■ **REQUIREMENTS**
Search the material below for the string "script" and extract each line that has it.

Begin EXTRACTED ENTRIES

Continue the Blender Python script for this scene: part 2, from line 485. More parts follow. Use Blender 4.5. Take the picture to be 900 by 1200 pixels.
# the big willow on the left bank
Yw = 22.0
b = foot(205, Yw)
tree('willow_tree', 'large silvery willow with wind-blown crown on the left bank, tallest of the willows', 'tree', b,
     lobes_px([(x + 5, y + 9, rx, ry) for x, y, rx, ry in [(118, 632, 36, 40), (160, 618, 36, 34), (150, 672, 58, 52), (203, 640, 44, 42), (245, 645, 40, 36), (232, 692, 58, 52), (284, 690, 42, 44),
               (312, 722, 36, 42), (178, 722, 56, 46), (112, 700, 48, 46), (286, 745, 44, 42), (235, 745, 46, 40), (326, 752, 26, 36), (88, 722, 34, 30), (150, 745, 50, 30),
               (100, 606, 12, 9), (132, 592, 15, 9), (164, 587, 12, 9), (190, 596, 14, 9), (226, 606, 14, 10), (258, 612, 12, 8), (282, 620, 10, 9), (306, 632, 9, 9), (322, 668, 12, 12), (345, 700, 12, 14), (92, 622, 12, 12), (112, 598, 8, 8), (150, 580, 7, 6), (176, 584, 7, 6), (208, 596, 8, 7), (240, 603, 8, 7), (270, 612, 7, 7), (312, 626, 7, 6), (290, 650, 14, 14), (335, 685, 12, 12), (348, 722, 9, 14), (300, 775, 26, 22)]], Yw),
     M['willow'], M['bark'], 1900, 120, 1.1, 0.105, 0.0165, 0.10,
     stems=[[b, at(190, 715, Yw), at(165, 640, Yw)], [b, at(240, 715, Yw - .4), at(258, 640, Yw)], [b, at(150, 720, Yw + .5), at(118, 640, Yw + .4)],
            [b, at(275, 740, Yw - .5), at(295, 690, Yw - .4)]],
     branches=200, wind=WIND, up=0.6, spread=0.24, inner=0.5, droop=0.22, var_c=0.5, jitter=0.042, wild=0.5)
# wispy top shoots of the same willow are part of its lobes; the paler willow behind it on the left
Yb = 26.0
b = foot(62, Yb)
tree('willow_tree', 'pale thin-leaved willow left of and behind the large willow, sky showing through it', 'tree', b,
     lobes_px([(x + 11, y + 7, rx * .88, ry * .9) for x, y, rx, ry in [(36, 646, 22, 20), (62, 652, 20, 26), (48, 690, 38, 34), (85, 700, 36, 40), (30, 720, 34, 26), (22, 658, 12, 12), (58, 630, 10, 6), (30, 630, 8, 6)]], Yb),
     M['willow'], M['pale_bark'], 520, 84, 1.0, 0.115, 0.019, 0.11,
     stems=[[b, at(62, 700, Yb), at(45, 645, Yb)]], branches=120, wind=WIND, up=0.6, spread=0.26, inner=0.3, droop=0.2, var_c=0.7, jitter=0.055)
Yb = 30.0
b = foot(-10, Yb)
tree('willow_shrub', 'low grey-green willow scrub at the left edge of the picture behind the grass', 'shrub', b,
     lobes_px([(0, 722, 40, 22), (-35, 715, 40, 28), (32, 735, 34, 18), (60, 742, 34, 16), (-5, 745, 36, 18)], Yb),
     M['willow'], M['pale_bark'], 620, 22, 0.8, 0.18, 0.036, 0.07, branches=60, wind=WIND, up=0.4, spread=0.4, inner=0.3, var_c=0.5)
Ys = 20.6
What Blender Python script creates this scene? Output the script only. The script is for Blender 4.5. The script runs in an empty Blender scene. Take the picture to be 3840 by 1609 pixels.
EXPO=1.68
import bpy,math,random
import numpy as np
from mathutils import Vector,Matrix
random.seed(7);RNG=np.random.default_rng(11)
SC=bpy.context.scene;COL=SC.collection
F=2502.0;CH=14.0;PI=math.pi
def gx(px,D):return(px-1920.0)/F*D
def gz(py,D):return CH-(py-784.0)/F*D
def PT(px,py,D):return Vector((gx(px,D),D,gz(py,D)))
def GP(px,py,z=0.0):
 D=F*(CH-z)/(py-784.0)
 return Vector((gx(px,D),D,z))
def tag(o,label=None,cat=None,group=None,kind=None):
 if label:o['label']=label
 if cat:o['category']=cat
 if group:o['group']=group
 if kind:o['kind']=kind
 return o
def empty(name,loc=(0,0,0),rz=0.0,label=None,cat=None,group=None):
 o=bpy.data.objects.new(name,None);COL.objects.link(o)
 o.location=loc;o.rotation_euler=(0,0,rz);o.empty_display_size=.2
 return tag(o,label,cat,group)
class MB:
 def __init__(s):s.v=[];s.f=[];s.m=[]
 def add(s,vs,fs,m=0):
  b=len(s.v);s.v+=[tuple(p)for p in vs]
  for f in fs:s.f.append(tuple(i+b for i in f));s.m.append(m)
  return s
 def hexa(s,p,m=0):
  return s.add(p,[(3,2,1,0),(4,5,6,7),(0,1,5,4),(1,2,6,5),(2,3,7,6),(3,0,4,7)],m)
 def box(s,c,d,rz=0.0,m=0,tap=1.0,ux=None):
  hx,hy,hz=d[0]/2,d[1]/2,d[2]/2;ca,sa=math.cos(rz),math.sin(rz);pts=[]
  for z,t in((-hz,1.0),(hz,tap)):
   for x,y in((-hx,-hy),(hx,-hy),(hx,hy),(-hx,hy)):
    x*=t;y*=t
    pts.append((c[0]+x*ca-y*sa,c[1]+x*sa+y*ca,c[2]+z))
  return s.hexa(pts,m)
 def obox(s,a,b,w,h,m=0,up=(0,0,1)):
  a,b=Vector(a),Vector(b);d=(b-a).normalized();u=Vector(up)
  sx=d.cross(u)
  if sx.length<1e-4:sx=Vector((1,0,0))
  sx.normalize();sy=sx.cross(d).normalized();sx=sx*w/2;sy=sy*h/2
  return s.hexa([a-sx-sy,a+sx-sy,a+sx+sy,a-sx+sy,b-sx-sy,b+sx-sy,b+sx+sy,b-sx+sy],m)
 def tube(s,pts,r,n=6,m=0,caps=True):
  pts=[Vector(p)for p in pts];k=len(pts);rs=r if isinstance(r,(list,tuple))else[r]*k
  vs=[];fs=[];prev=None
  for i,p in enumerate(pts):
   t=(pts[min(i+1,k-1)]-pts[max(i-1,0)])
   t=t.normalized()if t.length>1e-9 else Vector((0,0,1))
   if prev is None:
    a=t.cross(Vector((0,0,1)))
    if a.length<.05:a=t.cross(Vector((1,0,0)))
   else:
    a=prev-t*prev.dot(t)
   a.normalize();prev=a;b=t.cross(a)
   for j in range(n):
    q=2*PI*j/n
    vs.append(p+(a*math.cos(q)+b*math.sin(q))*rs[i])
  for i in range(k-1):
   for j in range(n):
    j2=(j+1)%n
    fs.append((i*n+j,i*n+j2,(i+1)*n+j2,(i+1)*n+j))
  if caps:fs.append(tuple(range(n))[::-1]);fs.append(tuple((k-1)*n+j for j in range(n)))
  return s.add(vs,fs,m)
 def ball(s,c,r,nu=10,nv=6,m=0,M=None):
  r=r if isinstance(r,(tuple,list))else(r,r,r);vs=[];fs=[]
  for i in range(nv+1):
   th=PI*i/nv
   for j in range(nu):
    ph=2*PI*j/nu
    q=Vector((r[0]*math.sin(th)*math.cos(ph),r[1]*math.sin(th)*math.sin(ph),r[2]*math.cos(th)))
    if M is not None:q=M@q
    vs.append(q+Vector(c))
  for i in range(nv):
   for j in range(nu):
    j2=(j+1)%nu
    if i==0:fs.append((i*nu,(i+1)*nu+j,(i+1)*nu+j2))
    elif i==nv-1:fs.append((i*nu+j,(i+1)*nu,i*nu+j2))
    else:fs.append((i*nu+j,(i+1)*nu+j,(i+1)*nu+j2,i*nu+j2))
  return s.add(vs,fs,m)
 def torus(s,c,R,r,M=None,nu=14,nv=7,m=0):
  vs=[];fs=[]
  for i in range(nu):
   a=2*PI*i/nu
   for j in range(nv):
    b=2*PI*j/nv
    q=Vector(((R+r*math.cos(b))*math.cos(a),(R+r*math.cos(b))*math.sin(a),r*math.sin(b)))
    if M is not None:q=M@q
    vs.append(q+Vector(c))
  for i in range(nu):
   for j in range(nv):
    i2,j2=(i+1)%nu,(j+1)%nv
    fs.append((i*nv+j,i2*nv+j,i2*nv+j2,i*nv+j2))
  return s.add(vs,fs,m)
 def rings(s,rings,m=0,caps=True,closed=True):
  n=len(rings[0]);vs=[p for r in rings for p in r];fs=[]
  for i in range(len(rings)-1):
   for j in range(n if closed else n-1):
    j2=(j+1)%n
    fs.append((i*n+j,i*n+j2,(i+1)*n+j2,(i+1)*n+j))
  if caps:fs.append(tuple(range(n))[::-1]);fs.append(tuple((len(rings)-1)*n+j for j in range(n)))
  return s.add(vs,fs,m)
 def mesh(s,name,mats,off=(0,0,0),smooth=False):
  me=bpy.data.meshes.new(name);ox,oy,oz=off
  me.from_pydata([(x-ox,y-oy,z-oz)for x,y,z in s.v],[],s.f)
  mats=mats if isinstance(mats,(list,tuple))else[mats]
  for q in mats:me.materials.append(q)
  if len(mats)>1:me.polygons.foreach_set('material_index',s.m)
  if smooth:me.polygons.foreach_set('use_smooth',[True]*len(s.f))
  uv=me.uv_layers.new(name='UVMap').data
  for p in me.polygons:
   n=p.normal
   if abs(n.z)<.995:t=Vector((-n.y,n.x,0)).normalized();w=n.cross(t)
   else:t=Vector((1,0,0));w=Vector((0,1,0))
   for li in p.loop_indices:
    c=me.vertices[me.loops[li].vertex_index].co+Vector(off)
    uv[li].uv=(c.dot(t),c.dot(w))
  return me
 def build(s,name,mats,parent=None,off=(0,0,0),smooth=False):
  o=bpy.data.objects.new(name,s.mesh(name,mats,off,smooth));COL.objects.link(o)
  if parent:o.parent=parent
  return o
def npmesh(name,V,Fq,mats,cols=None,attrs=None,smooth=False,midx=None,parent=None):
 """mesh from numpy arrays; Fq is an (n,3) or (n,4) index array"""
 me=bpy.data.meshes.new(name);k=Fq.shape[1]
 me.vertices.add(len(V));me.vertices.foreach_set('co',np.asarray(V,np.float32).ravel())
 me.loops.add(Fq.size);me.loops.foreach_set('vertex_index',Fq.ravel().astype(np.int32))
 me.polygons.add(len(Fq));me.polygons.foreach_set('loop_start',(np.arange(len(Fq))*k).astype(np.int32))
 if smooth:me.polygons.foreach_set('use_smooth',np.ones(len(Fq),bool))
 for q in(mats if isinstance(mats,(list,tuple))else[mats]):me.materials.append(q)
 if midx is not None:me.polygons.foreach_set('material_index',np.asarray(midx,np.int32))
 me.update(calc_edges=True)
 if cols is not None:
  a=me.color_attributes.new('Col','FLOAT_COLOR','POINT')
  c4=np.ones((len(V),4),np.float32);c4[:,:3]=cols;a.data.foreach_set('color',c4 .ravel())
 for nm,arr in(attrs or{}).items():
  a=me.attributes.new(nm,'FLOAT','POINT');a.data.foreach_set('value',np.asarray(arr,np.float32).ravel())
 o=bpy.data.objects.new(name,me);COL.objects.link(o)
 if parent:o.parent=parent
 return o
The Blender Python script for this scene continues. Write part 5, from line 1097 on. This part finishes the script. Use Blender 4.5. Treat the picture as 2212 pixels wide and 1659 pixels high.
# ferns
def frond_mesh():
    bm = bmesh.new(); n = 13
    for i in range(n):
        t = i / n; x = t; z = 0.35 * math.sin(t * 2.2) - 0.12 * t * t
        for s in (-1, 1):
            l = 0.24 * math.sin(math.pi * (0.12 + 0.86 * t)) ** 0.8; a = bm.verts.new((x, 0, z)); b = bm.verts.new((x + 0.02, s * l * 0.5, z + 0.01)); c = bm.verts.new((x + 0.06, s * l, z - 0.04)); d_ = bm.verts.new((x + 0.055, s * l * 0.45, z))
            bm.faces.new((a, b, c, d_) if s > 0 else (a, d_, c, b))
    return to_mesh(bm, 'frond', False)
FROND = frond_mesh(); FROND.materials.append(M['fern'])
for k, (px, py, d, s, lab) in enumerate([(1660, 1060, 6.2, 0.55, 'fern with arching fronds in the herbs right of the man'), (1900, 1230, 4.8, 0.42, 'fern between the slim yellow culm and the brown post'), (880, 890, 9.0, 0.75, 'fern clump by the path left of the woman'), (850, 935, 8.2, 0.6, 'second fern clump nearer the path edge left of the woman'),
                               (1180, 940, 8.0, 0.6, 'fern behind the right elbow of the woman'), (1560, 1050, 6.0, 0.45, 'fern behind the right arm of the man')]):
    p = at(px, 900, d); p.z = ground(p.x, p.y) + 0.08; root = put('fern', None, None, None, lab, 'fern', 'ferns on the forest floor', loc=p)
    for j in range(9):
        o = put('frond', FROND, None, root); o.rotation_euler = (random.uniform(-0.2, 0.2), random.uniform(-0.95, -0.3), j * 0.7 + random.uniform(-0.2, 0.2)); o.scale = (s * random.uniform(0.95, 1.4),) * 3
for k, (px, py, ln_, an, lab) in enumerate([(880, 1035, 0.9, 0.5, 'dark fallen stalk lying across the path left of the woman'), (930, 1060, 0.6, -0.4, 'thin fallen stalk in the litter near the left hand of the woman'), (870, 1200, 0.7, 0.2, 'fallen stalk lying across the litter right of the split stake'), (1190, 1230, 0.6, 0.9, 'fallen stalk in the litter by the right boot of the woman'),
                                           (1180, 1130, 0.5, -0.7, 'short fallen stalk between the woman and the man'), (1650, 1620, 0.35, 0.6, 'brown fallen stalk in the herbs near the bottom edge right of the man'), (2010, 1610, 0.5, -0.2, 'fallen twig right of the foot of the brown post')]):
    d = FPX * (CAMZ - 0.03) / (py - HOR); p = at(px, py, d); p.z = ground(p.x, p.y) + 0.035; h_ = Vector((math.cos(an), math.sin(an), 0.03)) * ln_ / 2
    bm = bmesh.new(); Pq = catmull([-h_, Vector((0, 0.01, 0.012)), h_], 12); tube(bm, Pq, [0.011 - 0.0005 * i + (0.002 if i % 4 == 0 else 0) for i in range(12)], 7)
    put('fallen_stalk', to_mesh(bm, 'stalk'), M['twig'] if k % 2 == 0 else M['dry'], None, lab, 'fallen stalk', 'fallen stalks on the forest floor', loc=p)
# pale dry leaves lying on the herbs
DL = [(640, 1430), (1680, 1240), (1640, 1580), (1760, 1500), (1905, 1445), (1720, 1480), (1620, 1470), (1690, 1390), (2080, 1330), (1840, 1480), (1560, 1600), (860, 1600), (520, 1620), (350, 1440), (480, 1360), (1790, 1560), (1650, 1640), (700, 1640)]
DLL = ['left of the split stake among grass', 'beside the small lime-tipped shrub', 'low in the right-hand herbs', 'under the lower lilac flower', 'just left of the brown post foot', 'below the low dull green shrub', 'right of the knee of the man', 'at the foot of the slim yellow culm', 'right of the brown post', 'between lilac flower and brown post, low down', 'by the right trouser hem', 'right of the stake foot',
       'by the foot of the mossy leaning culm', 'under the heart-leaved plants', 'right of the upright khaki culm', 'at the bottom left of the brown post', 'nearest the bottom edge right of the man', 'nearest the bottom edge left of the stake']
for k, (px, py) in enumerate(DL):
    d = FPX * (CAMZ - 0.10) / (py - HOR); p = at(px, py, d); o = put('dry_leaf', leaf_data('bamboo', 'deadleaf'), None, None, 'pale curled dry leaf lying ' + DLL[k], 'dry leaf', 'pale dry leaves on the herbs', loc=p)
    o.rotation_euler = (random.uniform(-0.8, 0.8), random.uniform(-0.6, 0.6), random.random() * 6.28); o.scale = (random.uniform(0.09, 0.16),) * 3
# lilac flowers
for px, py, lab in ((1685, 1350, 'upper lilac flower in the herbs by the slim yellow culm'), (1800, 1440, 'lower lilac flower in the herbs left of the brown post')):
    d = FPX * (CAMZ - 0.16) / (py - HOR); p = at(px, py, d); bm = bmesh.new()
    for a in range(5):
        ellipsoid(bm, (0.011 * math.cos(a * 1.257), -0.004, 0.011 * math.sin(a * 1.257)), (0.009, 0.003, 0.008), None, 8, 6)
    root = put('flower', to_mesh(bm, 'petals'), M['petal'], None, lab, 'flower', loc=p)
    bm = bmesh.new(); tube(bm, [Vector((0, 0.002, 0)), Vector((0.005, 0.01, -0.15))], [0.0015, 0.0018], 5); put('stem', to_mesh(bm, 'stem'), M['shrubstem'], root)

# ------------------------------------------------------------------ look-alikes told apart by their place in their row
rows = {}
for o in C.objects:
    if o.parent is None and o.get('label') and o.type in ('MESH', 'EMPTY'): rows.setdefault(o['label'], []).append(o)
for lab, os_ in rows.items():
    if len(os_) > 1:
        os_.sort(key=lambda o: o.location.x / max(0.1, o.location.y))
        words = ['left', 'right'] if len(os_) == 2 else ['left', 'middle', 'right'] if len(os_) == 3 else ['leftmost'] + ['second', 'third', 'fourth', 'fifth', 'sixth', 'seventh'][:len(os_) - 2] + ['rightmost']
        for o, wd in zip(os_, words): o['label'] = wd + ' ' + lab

End EXTRACTED ENTRIES

■ **THE REPLY**
Continue the Blender Python script for this scene: part 2, from line 485. More parts follow. Use Blender 4.5. Take the picture to be 900 by 1200 pixels.
What Blender Python script creates this scene? Output the script only. The script is for Blender 4.5. The script runs in an empty Blender scene. Take the picture to be 3840 by 1609 pixels.
The Blender Python script for this scene continues. Write part 5, from line 1097 on. This part finishes the script. Use Blender 4.5. Treat the picture as 2212 pixels wide and 1659 pixels high.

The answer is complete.